Identify which kind of distributed system is required

Identify which kind of distributed system is required: Challenges with distributed systems involved latency, scaling, understanding networking APIs, marshalling and unmarshalling data, and the complexity of algorithms such as Paxos. As the systems grow larger and more distributed, what had been theoretical edge cases turn into regular occurrences.
The Amazon Builders' Library: Challenges with distributed systems

• Hard real-time distributed systems require responses to be given synchronously and rapidly.
• Soft real-time systems have a more generous time window of minutes or greater for response
• Offline systems handle responses through batch or asynchronous processing.
• Hard real-time distributed systems have the most stringent reliability requirements.

Implement loosely coupled dependencies

Implement loosely coupled dependencies: Dependencies such as queuing systems, streaming systems, workflows, and load balancers are loosely coupled. Loose coupling helps isolate behavior of a component from other components that depend on it, increasing resiliency and agility.
AWS re:Invent 2019: Moving to event-driven architectures (SVS308)
What Is Amazon EventBridge?
What Is Amazon Simple Queue Service?

• Amazon EventBridge allows you to build event driven architectures, which are loosely coupled and distributed
  AWS New York Summit 2019: Intro to Event-driven Architectures and Amazon EventBridge (MAD205)
• If changes to one component force other components that rely on it to also change, then they are tightly coupled. Loose coupling breaks this dependency so that dependency components only need to know the versioned and published interface.
• Make component interactions asynchronous where possible. This model is suitable for any interaction that does not need an immediate response and where an acknowledgement that a request has been registered will suffice.
  AWS re:Invent 2019: Scalable serverless event-driven applications using Amazon SQS and Lambda (API304)

Make all responses idempotent

Make all responses idempotent: An idempotent service promises that each request is completed exactly once, such that making multiple identical requests has the same effect as making a single request.

• Clients can issue API requests with an idempotency token—the same token is used whenever the request is repeated. An idempotent service API uses the token to return a response identical to the response that was returned the first time that the request was completed.
  Amazon EC2: Ensuring Idempotency

Do constant work

Do constant work: Systems can fail when there are large, rapid changes in load
AWS re:Invent 2018: Close Loops and Opening Minds: How to Take Control of Systems, Big and Small ARC337 (includes constant work)

• Engineer workloads so that payload sizes remain constant regardless of number of successes or failures.
  • For example, if the health check system is monitoring 100,000 servers, the load on it is nominal under the normally light server failure rate.
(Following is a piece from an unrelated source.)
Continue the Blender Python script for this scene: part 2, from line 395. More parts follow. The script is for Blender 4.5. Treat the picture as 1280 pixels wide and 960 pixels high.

However, if a major event makes half those servers unhealthy, then the health check system would be overwhelmed trying to update notification systems and communicate state to its clients. Instead, the health check system should send the full snapshot of the current state each time. 100,000 server health states, each represented by a bit, would only be a 12.5-KB payload. Whether no servers or failing, or all of them, the health check system is doing constant work, and large, rapid changes are not a threat to the system stability. This is actually how the control plane is designed for Amazon Route 53 health checks.